Time: Life’s relentless commodity

Kenny Eliason

With a capitalist economy comes the commoditization of time. It’s effects continue to bloom throughout school systems, the environment, and the determinations of success.

Sophia Melin, Staff Writer

A made-up concept, with a debatable existence, dominates human lives. The invention of time perpetually slips through the fingers of society. Shackled to a clock, students shuffle into classrooms conditioned to move on with their lives by the ring of a bell. 

Without question, society conforms. Trivial assumptions are criticized to mask the truth of ignorance. Citizens would rather be wrapped up in politics and the insignificant annoyances of everyday life than interrogate how time created the economic system.

However, it wasn’t always this way. Previously told by the rising and falling of the sun, or the changing of the leaves, time was simply an indicator of when to wake from sleep or when crops were due for harvesting. 

But as technology developed and cultures integrated, time was suddenly commoditized. Capitalism was born. Clocks were invented, a calendar system was developed and work was paid by the hour. The nomadic lifestyle was eliminated. Now, society is required to sell away hours of their lives to sustain themselves and their families with resources naturally made by the planet they were born on.

Industries at the top inevitably control those on the bottom by dangling a months’ worth of pay over their head. The divide between upper and lower classes heightened because without employment there are little options. As humans evolve and populations grow, the more on-call hours are necessary for a quality of life. 

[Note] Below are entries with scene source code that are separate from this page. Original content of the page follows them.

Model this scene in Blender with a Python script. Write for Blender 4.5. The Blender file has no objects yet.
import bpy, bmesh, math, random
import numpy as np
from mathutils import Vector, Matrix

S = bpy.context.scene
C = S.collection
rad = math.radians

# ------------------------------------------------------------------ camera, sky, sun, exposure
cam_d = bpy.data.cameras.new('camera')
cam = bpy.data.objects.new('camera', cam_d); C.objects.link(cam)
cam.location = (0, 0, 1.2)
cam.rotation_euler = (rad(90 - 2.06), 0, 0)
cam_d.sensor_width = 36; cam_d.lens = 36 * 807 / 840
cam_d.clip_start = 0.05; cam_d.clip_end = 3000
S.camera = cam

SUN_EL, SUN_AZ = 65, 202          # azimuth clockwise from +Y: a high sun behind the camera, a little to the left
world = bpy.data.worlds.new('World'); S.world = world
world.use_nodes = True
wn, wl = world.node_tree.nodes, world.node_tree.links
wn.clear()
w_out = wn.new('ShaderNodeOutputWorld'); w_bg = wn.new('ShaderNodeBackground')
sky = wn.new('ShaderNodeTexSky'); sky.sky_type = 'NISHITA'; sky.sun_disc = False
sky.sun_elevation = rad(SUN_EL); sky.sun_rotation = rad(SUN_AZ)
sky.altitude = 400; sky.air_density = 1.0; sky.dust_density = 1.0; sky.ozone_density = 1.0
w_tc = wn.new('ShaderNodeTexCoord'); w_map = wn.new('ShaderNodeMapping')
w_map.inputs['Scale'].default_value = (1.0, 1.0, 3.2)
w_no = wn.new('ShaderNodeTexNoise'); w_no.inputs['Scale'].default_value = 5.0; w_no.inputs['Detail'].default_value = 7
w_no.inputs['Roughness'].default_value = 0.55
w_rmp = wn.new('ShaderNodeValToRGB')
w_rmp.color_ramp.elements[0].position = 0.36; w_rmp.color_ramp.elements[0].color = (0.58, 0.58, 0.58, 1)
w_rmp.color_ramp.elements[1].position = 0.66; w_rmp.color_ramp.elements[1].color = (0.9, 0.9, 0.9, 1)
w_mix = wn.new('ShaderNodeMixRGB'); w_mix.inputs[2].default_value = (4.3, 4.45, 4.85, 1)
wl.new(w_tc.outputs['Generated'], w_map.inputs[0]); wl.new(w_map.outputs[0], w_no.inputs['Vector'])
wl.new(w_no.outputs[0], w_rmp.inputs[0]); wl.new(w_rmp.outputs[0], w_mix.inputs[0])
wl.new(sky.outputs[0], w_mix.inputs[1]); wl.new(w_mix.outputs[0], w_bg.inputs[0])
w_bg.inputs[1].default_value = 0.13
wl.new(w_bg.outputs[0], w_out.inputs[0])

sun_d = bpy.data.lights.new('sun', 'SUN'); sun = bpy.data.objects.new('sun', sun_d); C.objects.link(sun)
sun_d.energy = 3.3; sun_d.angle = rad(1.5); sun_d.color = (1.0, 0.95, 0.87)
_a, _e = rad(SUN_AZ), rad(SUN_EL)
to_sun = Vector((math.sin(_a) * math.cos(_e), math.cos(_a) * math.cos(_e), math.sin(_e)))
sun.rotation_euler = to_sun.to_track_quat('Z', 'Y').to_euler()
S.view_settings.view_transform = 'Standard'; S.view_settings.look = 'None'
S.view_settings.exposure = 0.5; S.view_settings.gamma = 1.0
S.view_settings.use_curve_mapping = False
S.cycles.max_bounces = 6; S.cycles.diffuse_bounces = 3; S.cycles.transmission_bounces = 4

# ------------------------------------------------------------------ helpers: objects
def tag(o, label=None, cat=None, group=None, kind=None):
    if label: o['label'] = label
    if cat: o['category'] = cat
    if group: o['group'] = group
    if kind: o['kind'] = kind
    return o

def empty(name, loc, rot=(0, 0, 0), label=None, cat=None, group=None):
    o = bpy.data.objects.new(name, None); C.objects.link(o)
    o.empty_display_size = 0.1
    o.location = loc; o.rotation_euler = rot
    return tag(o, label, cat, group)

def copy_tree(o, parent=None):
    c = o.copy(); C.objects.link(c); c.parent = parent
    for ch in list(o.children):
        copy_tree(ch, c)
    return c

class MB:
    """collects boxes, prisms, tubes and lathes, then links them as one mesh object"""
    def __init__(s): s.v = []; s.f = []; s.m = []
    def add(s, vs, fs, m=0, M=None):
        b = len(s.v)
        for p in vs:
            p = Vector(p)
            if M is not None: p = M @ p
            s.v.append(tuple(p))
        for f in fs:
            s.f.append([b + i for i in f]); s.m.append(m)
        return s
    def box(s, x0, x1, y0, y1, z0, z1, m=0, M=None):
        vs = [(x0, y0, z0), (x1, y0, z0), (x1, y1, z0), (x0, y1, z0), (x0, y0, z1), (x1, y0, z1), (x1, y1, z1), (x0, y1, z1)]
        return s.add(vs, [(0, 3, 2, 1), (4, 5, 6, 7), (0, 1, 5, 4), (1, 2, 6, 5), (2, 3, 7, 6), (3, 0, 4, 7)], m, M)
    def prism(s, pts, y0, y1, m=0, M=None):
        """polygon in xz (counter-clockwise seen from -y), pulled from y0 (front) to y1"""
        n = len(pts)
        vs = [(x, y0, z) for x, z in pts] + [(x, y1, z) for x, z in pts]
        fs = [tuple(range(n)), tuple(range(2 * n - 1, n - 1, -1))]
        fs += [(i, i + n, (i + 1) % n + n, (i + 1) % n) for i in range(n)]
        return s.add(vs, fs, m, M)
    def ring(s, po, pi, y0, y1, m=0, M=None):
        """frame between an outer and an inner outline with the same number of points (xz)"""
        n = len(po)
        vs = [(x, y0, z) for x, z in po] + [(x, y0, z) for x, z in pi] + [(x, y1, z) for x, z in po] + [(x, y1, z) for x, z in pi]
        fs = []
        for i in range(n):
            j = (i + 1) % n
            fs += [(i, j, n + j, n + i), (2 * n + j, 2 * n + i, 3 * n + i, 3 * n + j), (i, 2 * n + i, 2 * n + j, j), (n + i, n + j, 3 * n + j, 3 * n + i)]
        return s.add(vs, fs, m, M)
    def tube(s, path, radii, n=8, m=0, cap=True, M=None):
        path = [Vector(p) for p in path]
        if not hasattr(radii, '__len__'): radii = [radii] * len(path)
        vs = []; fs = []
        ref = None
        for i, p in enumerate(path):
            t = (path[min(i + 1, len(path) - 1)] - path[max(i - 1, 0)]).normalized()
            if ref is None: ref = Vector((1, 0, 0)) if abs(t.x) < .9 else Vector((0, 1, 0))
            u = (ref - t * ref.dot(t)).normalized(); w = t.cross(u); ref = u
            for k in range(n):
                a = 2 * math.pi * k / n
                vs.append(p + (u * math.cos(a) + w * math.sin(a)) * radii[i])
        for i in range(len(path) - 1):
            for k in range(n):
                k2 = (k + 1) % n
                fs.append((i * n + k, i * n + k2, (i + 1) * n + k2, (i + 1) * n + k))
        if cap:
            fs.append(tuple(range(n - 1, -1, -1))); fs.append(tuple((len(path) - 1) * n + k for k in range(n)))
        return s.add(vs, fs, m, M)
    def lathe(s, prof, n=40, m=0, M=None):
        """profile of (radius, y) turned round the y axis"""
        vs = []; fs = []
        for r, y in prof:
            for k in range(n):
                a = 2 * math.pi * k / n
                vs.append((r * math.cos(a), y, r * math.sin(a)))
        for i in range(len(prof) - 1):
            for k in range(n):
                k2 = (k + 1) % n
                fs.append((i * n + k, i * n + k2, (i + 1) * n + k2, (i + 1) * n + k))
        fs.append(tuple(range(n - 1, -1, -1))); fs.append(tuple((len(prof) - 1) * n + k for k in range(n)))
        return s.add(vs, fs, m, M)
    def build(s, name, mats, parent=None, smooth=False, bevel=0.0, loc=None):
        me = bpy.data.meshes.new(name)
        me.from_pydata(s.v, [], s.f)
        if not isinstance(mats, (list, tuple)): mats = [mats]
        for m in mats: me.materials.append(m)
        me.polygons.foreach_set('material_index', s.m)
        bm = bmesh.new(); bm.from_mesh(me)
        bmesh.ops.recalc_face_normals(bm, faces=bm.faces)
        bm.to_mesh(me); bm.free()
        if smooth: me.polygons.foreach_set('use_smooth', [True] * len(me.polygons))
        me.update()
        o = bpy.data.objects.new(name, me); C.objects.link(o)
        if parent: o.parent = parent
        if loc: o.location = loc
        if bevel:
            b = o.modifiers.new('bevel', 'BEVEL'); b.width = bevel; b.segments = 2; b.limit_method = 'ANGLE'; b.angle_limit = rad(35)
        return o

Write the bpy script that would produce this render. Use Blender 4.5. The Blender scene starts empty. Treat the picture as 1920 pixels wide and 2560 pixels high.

The prioritization of consumption trickles down into school systems and kneels on the backs of youth. Students are classified by how much work they manage to squeeze into 24 hour intervals. Learning quality is neglected as the work completed in the shortest amount of time supposedly equates to success. 

Youth who devote hours to school to become full time workers are glorified. Childhoods end early and teens are held to the same expectations as adults. Students are not taught to learn for the benefit of themselves, but to be contorted into the ideal victim of time exploiters and to be functioning parts of the machine that is the working class.

With a constant need for monetary gain, it is expected that inhabitants exploit easier options. Parks and libraries, houses of humanity, are under threat of being deemed unproductive since what they measure can’t be as easily defined. 

Hours of life can be prevented from having a fixed cost if greed is acknowledged. Moments can be ends in themselves, not steps on a step ladder or money in the bank. Experiences can be purely for enjoyment, rather than one step closer to that car upgrade or a resume booster. 

Time doesn’t have to have purpose. Individuals don’t have to be controlled by the expectations of how time should be spent. Hobbies can simply be hobbies. Experiences can be chased instead of material goods. Congruent with time, humans should be able to simply exist, without having a fixed societal role because they have no other choice.